Friday, September 24, 2010

In which the Indy abandons the scientific method

Einstein's theory is proved – and it is bad news if you own a penthouse
Scientists use atomic clocks to show that time moves faster at altitude, even on Earth
By Steve Connor, Science Editor (src)
If I were Steve Connor, I would find out who wrote that headline and… well, let's say they wouldn't be associating my name with any dubious headlines again.

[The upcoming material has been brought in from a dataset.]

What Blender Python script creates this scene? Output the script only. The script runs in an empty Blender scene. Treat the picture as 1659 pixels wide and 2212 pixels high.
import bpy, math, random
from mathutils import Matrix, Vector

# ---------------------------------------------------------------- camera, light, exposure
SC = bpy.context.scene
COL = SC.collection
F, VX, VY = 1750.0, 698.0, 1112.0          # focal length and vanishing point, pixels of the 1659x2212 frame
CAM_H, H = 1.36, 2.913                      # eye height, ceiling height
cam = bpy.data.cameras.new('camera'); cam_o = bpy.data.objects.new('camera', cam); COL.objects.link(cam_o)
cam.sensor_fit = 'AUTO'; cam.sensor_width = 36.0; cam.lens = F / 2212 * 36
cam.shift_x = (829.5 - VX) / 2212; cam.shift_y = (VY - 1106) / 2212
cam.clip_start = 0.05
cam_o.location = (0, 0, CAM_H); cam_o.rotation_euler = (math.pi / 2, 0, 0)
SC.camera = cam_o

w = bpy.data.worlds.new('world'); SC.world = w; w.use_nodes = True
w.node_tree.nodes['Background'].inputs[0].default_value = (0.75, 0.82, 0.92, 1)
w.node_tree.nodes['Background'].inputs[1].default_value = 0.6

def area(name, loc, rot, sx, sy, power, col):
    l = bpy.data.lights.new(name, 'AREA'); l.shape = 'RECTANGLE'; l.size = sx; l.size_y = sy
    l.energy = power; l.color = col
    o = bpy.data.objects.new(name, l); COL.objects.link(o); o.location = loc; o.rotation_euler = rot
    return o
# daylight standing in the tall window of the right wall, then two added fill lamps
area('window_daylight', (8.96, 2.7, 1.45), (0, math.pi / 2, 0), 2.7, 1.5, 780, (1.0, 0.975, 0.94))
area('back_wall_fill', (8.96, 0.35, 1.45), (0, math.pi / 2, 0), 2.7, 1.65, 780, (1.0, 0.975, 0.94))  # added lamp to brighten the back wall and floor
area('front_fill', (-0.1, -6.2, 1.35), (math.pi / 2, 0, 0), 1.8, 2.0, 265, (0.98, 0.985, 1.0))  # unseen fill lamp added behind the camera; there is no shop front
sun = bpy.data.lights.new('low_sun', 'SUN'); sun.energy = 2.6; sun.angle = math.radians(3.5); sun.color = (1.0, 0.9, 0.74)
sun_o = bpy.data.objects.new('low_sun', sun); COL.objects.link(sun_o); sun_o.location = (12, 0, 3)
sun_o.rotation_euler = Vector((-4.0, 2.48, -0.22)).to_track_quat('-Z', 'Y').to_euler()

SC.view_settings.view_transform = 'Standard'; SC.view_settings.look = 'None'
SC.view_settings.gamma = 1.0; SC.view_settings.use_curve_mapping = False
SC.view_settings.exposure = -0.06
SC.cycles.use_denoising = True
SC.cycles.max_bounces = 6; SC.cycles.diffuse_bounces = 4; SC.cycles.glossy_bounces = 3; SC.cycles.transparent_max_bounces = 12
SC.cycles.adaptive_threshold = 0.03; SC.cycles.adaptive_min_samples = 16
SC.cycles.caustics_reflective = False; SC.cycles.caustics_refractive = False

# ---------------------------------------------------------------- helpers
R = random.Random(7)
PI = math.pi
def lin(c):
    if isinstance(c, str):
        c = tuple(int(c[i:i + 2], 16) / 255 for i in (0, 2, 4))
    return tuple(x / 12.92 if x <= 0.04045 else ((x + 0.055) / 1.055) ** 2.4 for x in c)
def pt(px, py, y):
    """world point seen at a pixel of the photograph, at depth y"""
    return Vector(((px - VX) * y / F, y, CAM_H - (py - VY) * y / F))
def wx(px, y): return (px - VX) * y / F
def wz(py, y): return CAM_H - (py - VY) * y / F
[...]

For Einstein's theory is not and can never be proven. Ever. At all. In any way. It's a scientific theory, and as such the best we can say is that Einsteinian relativity has passed another test. (I now get to say this with my magic PhD-in-Theoretical-Physics hat on.) Perhaps you could get away, through journalistic licence, with saying that it has been affirmed: that is, another experiment's results are consistent with the theory. But never that it has been proved. In any case, we're quite certain that general relativity isn't quite right somewhere, so proving it true when in fact it's not quite right would be a bit of a sticky point.

And these experiments are old hat. We've been doing them with aeroplanes and even mountaintops for ages, and GPS has relativistic corrections built into its calculations. If Connor wants a really fun story, he could tell a nation agog how their sat-navs 'prove' Einstein was right.

The Independent has form on this. They did it a while ago with climate change: 'Now we know climate change is true' ran the headline, and the subheadline used the word 'proved'. Whoever thinks that scientists 'prove' anything needs a refresher, if not a first course, in the scientific method, and is thus an anonymously-inducted Journalidiot.